The electrons are no longer anything in themselves. They are merely, in the words of Poincaré, a sort of “holes in ether,” round which the ether presses much as a lake makes eddies which check the progress of a boat.

In that case, however, the smaller the holes in the ether are, the more important will be the agitation of the ether round them; and, consequently, the greater will be the inertia of the “hole in ether” which represents the corpuscle under investigation. What will follow? We know from measurements we have made that the mass of the tiny sun of each atom, the positive nucleus, round which the planet-electrons revolve, is greater than that of an electron. If this mass and the corresponding inertia are electro-magnetic in origin, it follows that the positive nucleus of the atom is much smaller than the electron.

Let us consider the atom of hydrogen, the lightest and simplest of the gases. We know that it consists of one planet only, one single negative electron revolving round the minute central sun, the positive nucleus. We know also that the mass of the electron is two thousand times as small as that of the hydrogen atom. It follows, as we can calculate, that the positive nucleus must have a radius two thousand times smaller than that of the electron. Now, the experiments of the English physicists have proved that the large Alpha particles of the radium emanation can pass through hundreds of thousands of atoms without being appreciably diverted by the positive nucleus. We conclude that the latter is in reality much smaller than the electron, as theory predicted.

All this irresistibly compels us to think that the inertia of the various component parts of atoms—that is to say, of all matter—is exclusively electro-magnetic in origin. There is now no matter. There is only electrical energy, which, by the reactions of the surrounding medium upon it, leads us to the fallacious belief in the existence of this substantial and massive something which hundreds of generations have been wont to call “matter.”

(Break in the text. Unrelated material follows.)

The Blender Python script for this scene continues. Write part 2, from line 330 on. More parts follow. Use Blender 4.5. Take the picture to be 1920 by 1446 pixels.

And from all this it also follows, by calculation and by the simple and elegant reasoning of Einstein, of which I here convey only the faintest adumbration, that mass and energy are the same thing, or are at least the two different sides of one and the same coin. There is, then, no longer a material mass. There is nothing but energy in the external universe. A strange—in a sense, an almost spiritual—turn for modern physics to take!

According to all this the greater part of the “mass” of bodies must be due to a considerable and concealed internal energy. It is this energy which we find gradually dissipated in radio-active bodies, the only reservoirs of atomic energy which have as yet opened externally.

If this is true, if energy and mass are synonymous, if mass is merely energy, it follows that free energy must possess the property of mass. As a matter of fact, light, for instance, has mass. Careful experiments have shown that when a ray of light strikes a material object, it exerts upon it a pressure which has been measured. Light has mass; therefore it has weight, like all masses. When we come to consider the new form given by Einstein to the problem of gravitation, we shall see a further and beautiful proof that light has weight.

We can calculate that the light received from the sun by the earth in the space of a year is rather more than 58,000 tons. It seems very little when one thinks of the formidable weight of coal that would be needed to maintain our globe at the temperature at which the sun keeps it—in the event of a sudden extinction of our luminary.

The reason for the difference is that, when we produce heat from a certain amount of coal, we use only a small proportion of its total energy, its chemical energy. Its intra-atomic energy is inaccessible to us. It is a pity, as otherwise we should need only a few ounces of coal to supply heat for a whole year to all the towns and workshops of England! How many problems that would simplify! When humanity emerges from the ignorance and the clumsy barbarism in which it lives to-day—that is to say, in some hundreds of centuries—this will be accomplished. Yes, it will one day be done. It will be a glorious spectacle, one in which we may justly rejoice in advance.

Meantime, our sun, like all the other stars, like every incandescent body, loses its weight in proportion as it radiates. But this happens so slowly that we need not fear to see it disappear at some early date, like the ephemeral things which die because they gave themselves too freely.